田辺三菱製薬 ウルソ原薬製造事業を譲渡 イタリアのICE社に
公開日時 2021/10/21 04:50
田辺三菱製薬とエーピーアイ コーポレーション(以下、APIC)は10月20日、田辺三菱が販売する肝・胆・消化機能改善薬ウルソの原薬製造事業をイタリアのICE社に譲渡することで合意したと発表した。譲渡は2022年5月2日付の予定。譲渡額は非開示。田辺三菱とAPICは三菱ケミカルホールディングスのグループ会社で、田辺三菱のウルソ製剤の原薬はAPICいわき工場で製造されている。
後発品の影響などでウルソ製剤のシェアが低迷し、コスト構造の抜本的対応が急務となっていた。このような中で、原材料の調達から原薬であるウルソデオキシコール酸(UDCA)の製造まで、UDCAのバリューチェーンを持つグローバル企業のICE社からAPICいわき工場の譲渡について申し入れがあり、3社交渉を経て合意に達した。同工場は現在、ウルソ製剤の原薬製造のみ行っている。
ICEは同工場で引き続きUDCAを受託生産し、田辺三菱に供給する。田辺三菱とAPICは今回の事業譲渡について、「長年にわたり高品質および高純度のUDCAをグローバルに安定的に製造してきたAPICいわき工場の技術力を活かすことができ、今後も安定的にウルソ製剤を供給できるものと考える」としている。

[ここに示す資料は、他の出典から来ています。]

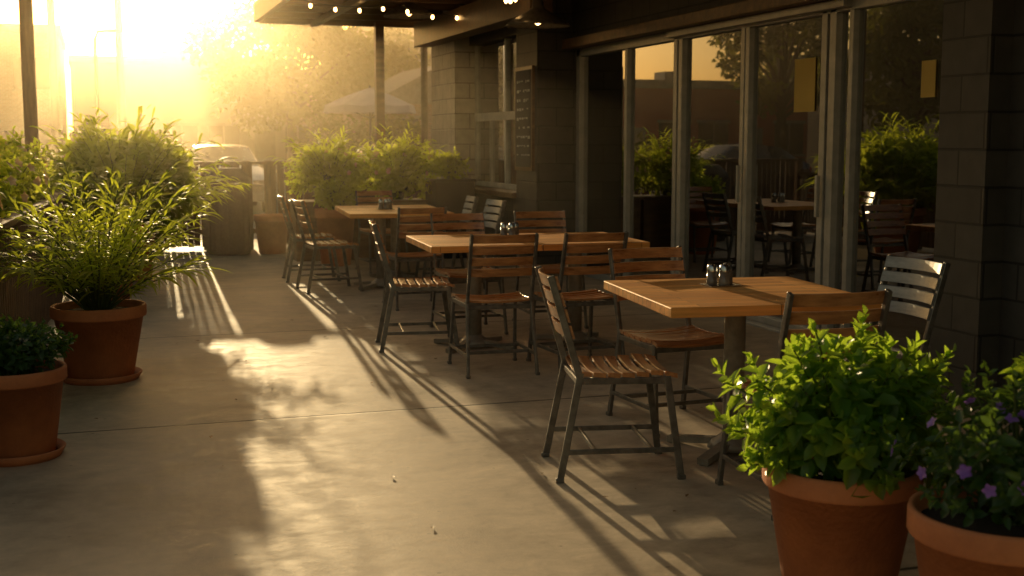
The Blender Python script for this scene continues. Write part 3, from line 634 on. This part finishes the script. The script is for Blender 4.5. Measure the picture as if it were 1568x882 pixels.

田辺三菱は事業譲渡に向けて11月末に特別目的会社を設立する。この特別目的会社に、田辺三菱が持つAPICいわき工場の資産、APICが持つ棚卸資産、負債、雇用契約を含む関連する契約および権利義務などウルソ原薬製造に係るすべての医薬品製造事業を、会社分割により承継する。そして、22年5月2日付で、田辺三菱が特別目的会社の全株式をICEに譲渡する。